A corrupção se alojou em todos os níveis sociais. Tão promíscuo quanto a deputada gravada recebendo propina são os deslizes diários, nas relações cotidianas. Proporção financeira ou status não alteram o escorregão ético. Estamos acostumados em achincalhar a classe política como um elemento externo, enquanto fazemos vistas grossas para os favorecimentos e privilégios que acontecem dentro do quintal.

O jeitinho brasileiro é valorizado como uma característica peculiar, positiva dentro de um pacote de criatividade e improviso. Na burocracia, aceitamos com relativa passividade a ideia de que ter dificuldades é inerente à venda de facilidades.
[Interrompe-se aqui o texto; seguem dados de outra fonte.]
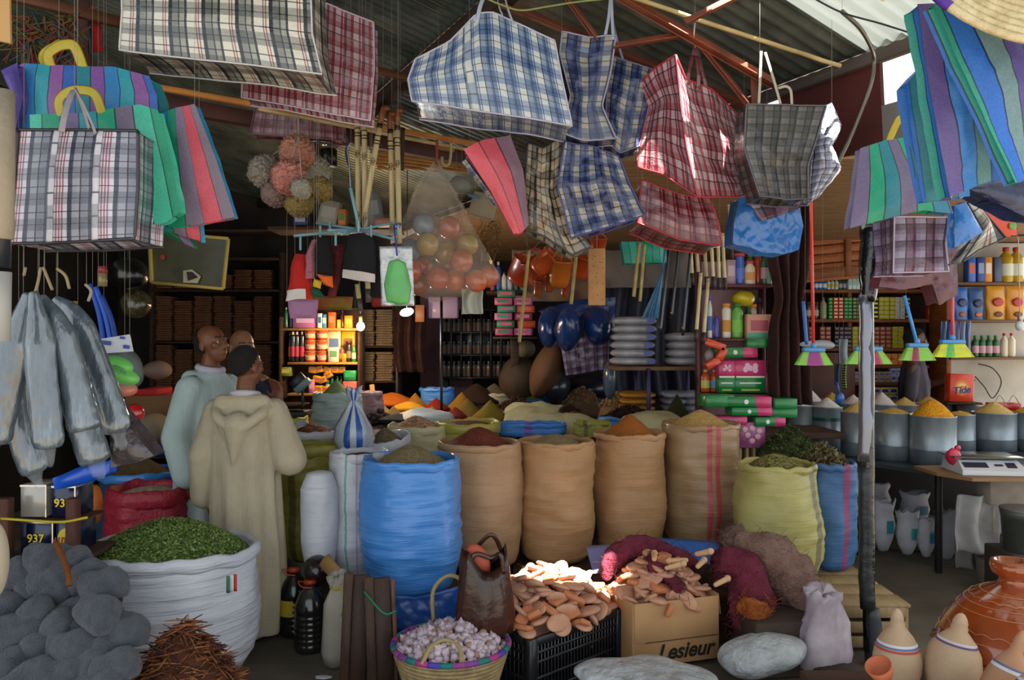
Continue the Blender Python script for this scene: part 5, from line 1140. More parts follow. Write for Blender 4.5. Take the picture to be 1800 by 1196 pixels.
q = MB(mat('#c9b41c', .3, 0, 10, .5, coat=.4)); q.ell((P(1316, 522, YT).x, YT + .12, ZT_(500) - .10), (.09, .07, .06), fn=lambda p: p * (1 + .2 * noise.noise(p * 20))); one('yellow_packet', q, 'crinkled yellow packet hung under the highest tower shelf', 'pack')
# boxes: green, pink
gb = '#137a3a'; pkc = '#c4326a'
def sbox(label, x, y, wpx, hpx, c, band=None, rot=0, dy=.0, tilt=0, dep=.16, f=None, Y=YT, dz=0):
 t = Thing('soap_box', label, 'box'); w_, h_ = S(wpx, Y), S(hpx, Y); p = P(x, y, Y); R = Euler((0, tilt, rot)).to_matrix(); o = V((p.x, Y + dy, p.z + h_ / 2 + dz))
 t.part('carton', mbox(o, (w_, dep, h_), mat(c, .35, coat=.3), R, .004))
 if band: t.part('printed_panel', mbox(o + R @ V((w_ * .32, 0, 0)), (w_ * .362, dep + .003, h_ + .003), mat(band, .35, coat=.3), R, .003))
 if f: t.part('printed_flower', (lambda q: q.ell(o + R @ V((-.02, -dep / 2 - .001, 0)), (h_ * .25, .002, h_ * .25), R, 8, 6))(MB(mat(f, .4))))
 return t.done()
for (lb, x, y, c, w_) in (('narrow tall pink and green soap carton beside the orange basket', 1276, 691, pkc, 29), ('wide tall pink and green soap carton in the tower', 1317, 691, pkc, 54)):
 t = Thing('tall_soap_carton', lb, 'box'); W_ = S(w_, YT); H_ = S(57, YT); p = P(x, y, YT); o = V((p.x, YT + .04, p.z + .002))
 t.part('green_half', mbox(o + V((0, 0, H_ * .25)), (W_, .14, H_ * .5), mat(gb, .35, coat=.3))); t.part('pink_half', mbox(o + V((0, 0, H_ * .751)), (W_, .14, H_ * .5), mat(c, .35, coat=.3)))
 q = MB(mat('#e4b0cc', .4)); [q.ell(o + V((a * W_ * .16, -.0715, H_ * (.72 + .1 * b))), (W_ * .1, .001, W_ * .1), seg=8, rings=6) for a, b in ((-1, 0), (1, 1), (0, .4), (1, -.2), (-.6, 1.1))]; t.part('printed_flowers', q)
 q = MB(mat('#d8e0d0', .4)); q.box(o + V((0, -.0712, H_ * .49)), (W_ * .92, .001, H_ * .05)); q.box(o + V((0, -.0712, H_ * .3)), (W_ * .7, .001, H_ * .04)); t.part('white_band', q)
 q = MB(mat('#b0b42a', .4)); q.box(o + V((0, -.0712, H_ * .09)), (W_ * .6, .001, H_ * .05)); t.part('yellow_line', q); t.done()
sbox('pink and green carton seen edge on in the tower', 1350, 691, 10, 55, '#c9608a', dy=.06)
sbox('green soap box lying above the orange basket', 1290, 628, 70, 17, gb, pkc, .1, f='#d8e0d8')
sbox('green soap box topmost of the lying pair', 1332, 612, 44, 17, gb, None, -.1)
t = Thing('orange_basket', 'small orange plastic basket tipped on its side in the tower', 'basket'); q = MB(mat('#d0421c', .35, coat=.3))
for a, b in (((1238, 600), (1272, 612)), ((1272, 612), (1262, 632)), ((1262, 632), (1240, 645))): q.beam(P(a[0], a[1], 5.8), P(b[0], b[1], 5.8), .10, .05)
t.part('rim', q); q = MB(mat('#8f8a88', .4)); q.ell(P(1247, 625, 5.85), (.035, .03, .045)); t.part('pale_cup', q); t.done()
for (lb, x, lc) in (('amber bottle with a yellow label behind the orange basket', 1240, '#c9c05a'), ('amber orange bottle glinting beside the pink carton', 1256, '#5a9ab0')): bot(lb, x, 691, 8, 40, '#c0501c', '#d9a24a', lc, .1, 'amber_bottle')
for (lb, x, y, w_, h_, c, bd, r_) in (('green soap box poking out over the dark green cone', 1252, 712, 52, 20, gb, None, .15), ('green and pink soap box on the top layer under the tower shelf', 1305, 712, 75, 17, gb, pkc, -.05), ('green soap box end beside the metal drums, top layer', 1365, 715, 40, 17, gb, None, .1),
  ('green and pink soap box in the middle layer', 1308, 727, 70, 14, gb, pkc, .05), ('plain green soap box in the middle layer beside the drums', 1366, 731, 46, 16, gb, None, -.1), ('pink soap box in the lowest layer', 1277, 743, 52, 14, pkc, None, -.05), ('green soap box in the lowest layer with a pink end', 1340, 746, 54, 16, gb, pkc, .1)):
 sbox(lb, x, y, w_, h_, c, bd, r_, dy=-.12 + .02 * (y % 3), Y=5.75, f='#dfe8df' if bd else None)
t = Thing('rose_carton', 'carton printed with pink roses at the foot of the tower', 'box'); p = P(1322, 788, 5.6)
t.part('carton', mbox((p.x, 5.66, p.z + .09), (S(46, 5.6), .12, .18), mat('#b06a94', .4, c2='#8f4a78', cs=20, coat=.2)))
q = MB(mat('#e0a8bc', .5)); [q.ell((p.x + a, 5.598, p.z + b), (.022, .003, .02), seg=10, rings=6) for a, b in ((-.05, .13), (.0, .14), (.05, .12), (-.03, .09), (.04, .08), (.0, .05))]; t.part('printed_roses', q); t.done()
t = Thing('rose_carton_stand', 'short pale slatted stand under the rose carton', 'stand'); [t.part('slat', mbox((p.x - .08 + .05 * i, 5.66, p.z / 2), (.02, .1, p.z - .004), mat('#a8906a', .7))) for i in range(4)]; t.done()
drape('brown_drape', 'long dark brown cloth knotted at mid height beside the shelf tower', 1352, 1428, 340, 712, 5.75, mat('#3d1a14', .9, 0, 30, .5, c2='#2a100c', cs=4), 4, .045, seed=3, waist=(.5, .35))
# far shelves of the shop
YR = 8.6
mo = mat('#8a4f1e', .65, 0, 30, .3, c2='#6a3a14', cs=4, sc3=(1, 1, 6))
t = Thing('shop_shelf', 'long orange brown wooden shelf of tins and packets in the far shop', 'shelf')
x0, x1 = P(1398, 0, YR).x, P(1664, 0, YR).x
for y in (509, 561, 612, 642, 672): t.part('board', mbox(((x0 + x1) / 2, YR + .2, P(0, y, YR).z - .018), (x1 - x0, .4, .036), mo))
for px in (1398, 1497, 1664): x = P(px, 0, YR).x; t.part('upright', mbox((x, YR + .22, 1.3), (.04, .36, 2.2 if px < 1500 or px > 1600 else .4), mo))
t.part('back_panel', mbox(((x0 + x1) / 2, YR + .42, 1.28), (x1 - x0, .02, 2.5), mat('#3a1f12', .8))); t.done()
t = Thing('louvred_shutter', 'orange wooden shutter boards above the shop shelves', 'shutter')
for i in range(7): p = P(1470, 388 + i * 16, 8.3); t.part('board', mbox((p.x + .1, 8.3, p.z), (1.3, .02, .085), mat('#a85c1e', .55, 0, 30, .3, c2='#8a4614', cs=5, sc3=(1, 1, 5)), Euler((0, -.09, 0))))
for px in (1492,): p = P(px, 430, 8.25); t.part('stile', mbox((p.x, 8.27, p.z), (.06, .03, .66), mo))
t.part('frame_rail', mbox(P(1480, 478, 8.28), (1.5, .04, .1), mo, Euler((0, -.09, 0)))); t.done()
ZR = lambda y: P(0, y, YR).z + .001
def row(kind, xs, y, n, step, dy=.05, jit=0.):
 for x in xs:
  for j in range(n): a = P(x, 0, YR + dy); kind.at((a.x + ru(-jit, jit), YR + dy, ZR(y) + j * step), (0, 0, 0))
def cart(name, label, wpx, hpx, c, f, group, cat='packet'): return box_kind(name, label, cat, (S(wpx, YR), .1, S(hpx, YR) - .001), c, f, group)
h6 = S(6.3, YR)
row(cart('tea_packet', 'orange and white packet stacked on the second shop shelf', 8, 6.3, '#c9421c', '#e0c9a8', 'orange packets in the shop'), (1466, 1475), 561, 6, h6)
row(cart('tea_packet', 'green packet stacked on the second shop shelf', 7, 6.3, '#1f7a2a', '#4fa04a', 'green packets in the shop'), (1457, 1484, 1491), 561, 6, h6)
row(cart('tea_packet', 'dull olive packet stacked beside the black post', 7, 6.3, '#4a5a2a', '#7a8a3a', 'olive packets in the shop'), (1499, 1506, 1513), 561, 6, h6)
row(cart('tea_packet', 'yellow packet stacked on the second shop shelf', 9, 7.6, '#b5a81c', '#8f9a1a', 'yellow packets on the second shop shelf'), (1546, 1555, 1565), 561, 5, S(7.7, YR))
row(cart('tea_packet', 'silver white packet stacked on the second shop shelf', 8, 7.6, '#b9bdb0', '#8f948a', 'silver packets in the shop'), (1574, 1583), 561, 5, S(7.7, YR))
row(cart('tea_packet', 'black and yellow packet in the column by the shopkeeper', 9, 7.6, '#1f2418', '#c9c01c', 'black and yellow packets'), (1536, 1592), 561, 5, S(7.7, YR))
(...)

Criticamos e elogiamos leis que combatem o nepotismo, mas somos cínicos quando separamos o público e o privado para criar dinastias particulares, por exemplo, no ambiente de trabalho. Na política miúda, uma visitinha ao gabinete de qualquer vereador – você se lembra em quem votou há quatro anos? – mostra que muitos eleitores os procuram para pedir emprego, jamais para cobrá-los pelas funções do cargo.

Encaixar alguém no serviço público vira moeda de troca entre o parlamentar e seu voto em corpo de gente. E depois reclamamos que a máquina vive inchada, numa hemorragia contínua. Eleitores alegam que políticos são assim mesmo, habitantes da lama, e que por isso os abordam apenas por coerência com o histórico de atitudes.

A descrença no modelo pode nos conduzir a reproduzi-lo e a gostar de praticá-lo. Criticamos a meritocracia quando ela não nos beneficia. Temos dificuldades de pensar coletivamente e caímos na tentação de abrir a porta que resolve o problema. O imediato como sinônimo do individual.

Protestar contra a corrupção é exercício de cidadania, mas ainda atado a um alvo genérico. Combater a politicagem na casa do vizinho é saudável, só que implica em limpar a própria sala antes. Estamos prontos para cortar fundo a própria carne?